Признательные показания. Тринадцать портретов, девять пейзажей и два автопортрета. Сергей Чупринин
На самом же деле, как это ясно теперь, он писал поступательный ход истории, по-писательски, а не по-журналистски отражая и исследуя реальность (в том числе и реальность интеллигентских иллюзий) в ее сущностных, типических чертах и формах.
Из газетного поденщика в газетного писателя он выработался как раз в силу этого редчайшего и среди беллетристов дара типизировать характеры и ситуации, выделять в случайном вроде бы эпизоде его неслучайный смысл, как бы «гранулируя» в художественно-публицистических образах, зачастую достигавших афористической емкости и ударности, самую суть, квинтэссенцию дела.
Он всегда точен, конкретен и живописен в деталях – знает, что иным способом не завоевать читательское доверие. Но он знает и о том, что детали, подробности, «картинки с натуры» и даже сам контур авторской мысли быстро улетучатся из читательской памяти, если в точно выбранный, отлично подготовленный момент не закрепить их отчеканенной и, по возможности, остроумной, парадоксально звучащей формулой – ну вот, например:
«Если бы меня спросили, что за страна Россия, – я смолчал бы, но подумал:
“Это страна, где все друг друга презирают”».

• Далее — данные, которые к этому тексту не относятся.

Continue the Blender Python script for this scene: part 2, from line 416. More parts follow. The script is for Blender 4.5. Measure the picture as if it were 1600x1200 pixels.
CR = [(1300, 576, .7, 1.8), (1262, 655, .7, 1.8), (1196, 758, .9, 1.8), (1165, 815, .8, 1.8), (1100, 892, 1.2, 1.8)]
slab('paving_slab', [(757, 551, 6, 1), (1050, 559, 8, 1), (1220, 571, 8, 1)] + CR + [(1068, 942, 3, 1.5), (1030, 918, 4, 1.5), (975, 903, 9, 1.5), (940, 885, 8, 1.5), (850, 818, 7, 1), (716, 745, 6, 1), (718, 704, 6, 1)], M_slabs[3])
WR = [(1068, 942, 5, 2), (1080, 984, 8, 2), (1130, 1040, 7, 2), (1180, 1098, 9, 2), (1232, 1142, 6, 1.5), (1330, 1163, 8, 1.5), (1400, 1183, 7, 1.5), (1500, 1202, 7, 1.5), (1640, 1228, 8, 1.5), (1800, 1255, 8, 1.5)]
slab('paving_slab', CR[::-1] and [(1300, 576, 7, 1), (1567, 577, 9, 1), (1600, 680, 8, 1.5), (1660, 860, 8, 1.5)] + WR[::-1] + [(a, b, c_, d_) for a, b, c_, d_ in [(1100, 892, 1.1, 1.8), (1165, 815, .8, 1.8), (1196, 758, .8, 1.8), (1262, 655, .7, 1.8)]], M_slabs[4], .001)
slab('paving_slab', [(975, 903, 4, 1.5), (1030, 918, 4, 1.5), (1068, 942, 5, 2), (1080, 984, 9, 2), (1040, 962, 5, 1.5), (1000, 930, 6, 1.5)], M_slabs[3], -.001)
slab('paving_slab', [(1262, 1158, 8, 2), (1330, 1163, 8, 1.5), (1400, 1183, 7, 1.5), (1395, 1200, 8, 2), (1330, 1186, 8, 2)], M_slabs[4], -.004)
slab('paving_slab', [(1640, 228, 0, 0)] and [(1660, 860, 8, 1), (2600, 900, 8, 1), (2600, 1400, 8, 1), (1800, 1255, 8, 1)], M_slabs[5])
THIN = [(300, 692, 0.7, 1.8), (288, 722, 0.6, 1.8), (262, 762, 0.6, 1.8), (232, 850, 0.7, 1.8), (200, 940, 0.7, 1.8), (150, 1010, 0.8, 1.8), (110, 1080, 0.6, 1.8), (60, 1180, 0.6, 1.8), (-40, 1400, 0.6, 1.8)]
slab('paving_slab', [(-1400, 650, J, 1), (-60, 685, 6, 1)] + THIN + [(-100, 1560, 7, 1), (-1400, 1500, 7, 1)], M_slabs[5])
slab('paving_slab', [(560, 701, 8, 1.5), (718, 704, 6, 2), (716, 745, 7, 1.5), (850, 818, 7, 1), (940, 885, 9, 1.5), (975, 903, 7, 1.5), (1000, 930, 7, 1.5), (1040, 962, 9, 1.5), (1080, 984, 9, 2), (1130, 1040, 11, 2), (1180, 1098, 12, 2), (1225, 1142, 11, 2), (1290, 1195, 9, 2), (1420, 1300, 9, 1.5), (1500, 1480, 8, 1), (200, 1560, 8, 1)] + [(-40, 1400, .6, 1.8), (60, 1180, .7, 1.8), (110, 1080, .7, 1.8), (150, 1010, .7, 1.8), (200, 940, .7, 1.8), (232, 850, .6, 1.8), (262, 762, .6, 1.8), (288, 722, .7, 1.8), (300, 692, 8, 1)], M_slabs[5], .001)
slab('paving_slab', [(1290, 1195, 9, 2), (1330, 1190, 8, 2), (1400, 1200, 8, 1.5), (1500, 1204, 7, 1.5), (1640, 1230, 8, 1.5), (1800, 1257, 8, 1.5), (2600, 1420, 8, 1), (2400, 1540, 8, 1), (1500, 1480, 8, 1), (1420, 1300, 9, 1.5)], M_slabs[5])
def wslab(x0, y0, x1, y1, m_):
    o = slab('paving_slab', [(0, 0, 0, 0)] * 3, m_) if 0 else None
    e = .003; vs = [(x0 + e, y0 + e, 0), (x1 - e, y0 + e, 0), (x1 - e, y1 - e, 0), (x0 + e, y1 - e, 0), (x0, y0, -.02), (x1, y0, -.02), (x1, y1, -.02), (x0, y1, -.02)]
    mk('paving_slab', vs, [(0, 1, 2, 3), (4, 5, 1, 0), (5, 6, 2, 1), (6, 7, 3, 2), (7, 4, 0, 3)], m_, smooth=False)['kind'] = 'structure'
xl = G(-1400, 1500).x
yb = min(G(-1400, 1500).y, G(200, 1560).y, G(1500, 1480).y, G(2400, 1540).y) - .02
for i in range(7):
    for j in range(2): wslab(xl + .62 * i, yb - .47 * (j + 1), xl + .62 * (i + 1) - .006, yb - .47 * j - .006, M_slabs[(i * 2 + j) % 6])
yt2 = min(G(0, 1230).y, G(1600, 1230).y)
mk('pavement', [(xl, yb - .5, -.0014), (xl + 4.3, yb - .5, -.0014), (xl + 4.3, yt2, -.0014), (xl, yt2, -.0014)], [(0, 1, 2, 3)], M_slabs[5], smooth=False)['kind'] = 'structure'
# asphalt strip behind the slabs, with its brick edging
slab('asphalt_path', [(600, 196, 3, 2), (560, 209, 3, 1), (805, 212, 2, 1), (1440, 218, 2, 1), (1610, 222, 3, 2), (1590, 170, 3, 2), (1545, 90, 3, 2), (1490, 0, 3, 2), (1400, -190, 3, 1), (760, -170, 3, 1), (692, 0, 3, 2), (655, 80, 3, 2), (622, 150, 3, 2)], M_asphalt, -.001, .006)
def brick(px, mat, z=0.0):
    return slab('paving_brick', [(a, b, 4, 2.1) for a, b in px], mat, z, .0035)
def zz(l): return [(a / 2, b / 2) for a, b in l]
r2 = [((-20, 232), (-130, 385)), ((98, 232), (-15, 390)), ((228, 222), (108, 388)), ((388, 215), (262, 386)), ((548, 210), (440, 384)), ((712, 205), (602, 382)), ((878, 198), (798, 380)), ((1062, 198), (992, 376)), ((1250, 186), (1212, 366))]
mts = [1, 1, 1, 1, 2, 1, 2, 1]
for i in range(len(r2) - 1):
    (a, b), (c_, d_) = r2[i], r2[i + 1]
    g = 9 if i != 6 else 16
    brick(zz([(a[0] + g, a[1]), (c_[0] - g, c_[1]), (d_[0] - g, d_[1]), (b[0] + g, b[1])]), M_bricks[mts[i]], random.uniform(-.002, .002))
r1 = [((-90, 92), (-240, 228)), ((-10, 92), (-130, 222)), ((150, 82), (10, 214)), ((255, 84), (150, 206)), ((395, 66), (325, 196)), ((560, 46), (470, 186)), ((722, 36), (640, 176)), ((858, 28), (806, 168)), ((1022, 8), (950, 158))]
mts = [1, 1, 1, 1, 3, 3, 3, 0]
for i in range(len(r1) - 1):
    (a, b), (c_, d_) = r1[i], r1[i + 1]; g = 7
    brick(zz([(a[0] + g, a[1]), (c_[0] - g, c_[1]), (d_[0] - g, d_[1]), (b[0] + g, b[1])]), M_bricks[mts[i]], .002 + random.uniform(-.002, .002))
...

Эффектно? Да, но и эффективно, ибо читательское внимание тут же переводится из плоскости конкретного разговора о донельзя конкретных вещах в гораздо более широкий план размышлений о социально-психологическом «климате» предреволюционной России, где власть действительно ни в грош не ставила своих подданных и подданные отвечали ей тем же, где принято было не уважать своего противника и споры «на идейном уровне» приобретали зачастую характер кухонной перебранки.
«В старой Москве все было дешево: говядина, театр и человек», – как бы мимоходом роняет Дорошевич, и читатель, восхищаясь парадоксалистским острословием фельетониста, поначалу даже не замечает, что к этой броской фразе, словно к магниту, притягиваются и его, читателя, личные наблюдения, и наблюдения писателя над жизненным укладом и бытом «первопрестольного града». Остроты, которыми так славился Дорошевич, в лучших его работах никогда не были самоцельными. Приманивая публику, вовлекая ее в непринужденный, полный взаимного доверия диалог, порою казавшийся и не диалогом даже, а ни к чему не обязывающей болтовней, эти остроты всегда укрупняли содержание фельетона, «невзначай» наталкивая читателя на серьезные выводы и обобщения.
О чем речь? О пустяках вроде бы – о том, например, что интеллигентные, казалось бы, люди взапуски рассказывают друг другу неприличные анекдоты, что еще совсем недавно считалось безусловно дурным тоном.
Дорошевич отнюдь не морализирует, но так ведет разговор, что эта пустяшная примета интеллигентского быта начинает восприниматься читателями как верный знак социального гниения, постигающего общество в эпохи безвременья, а финальный вывод фельетона:
«И сама наша жизнь превратилась в один сплошной анекдот.
Нельзя сказать даже, чтоб очень приличный.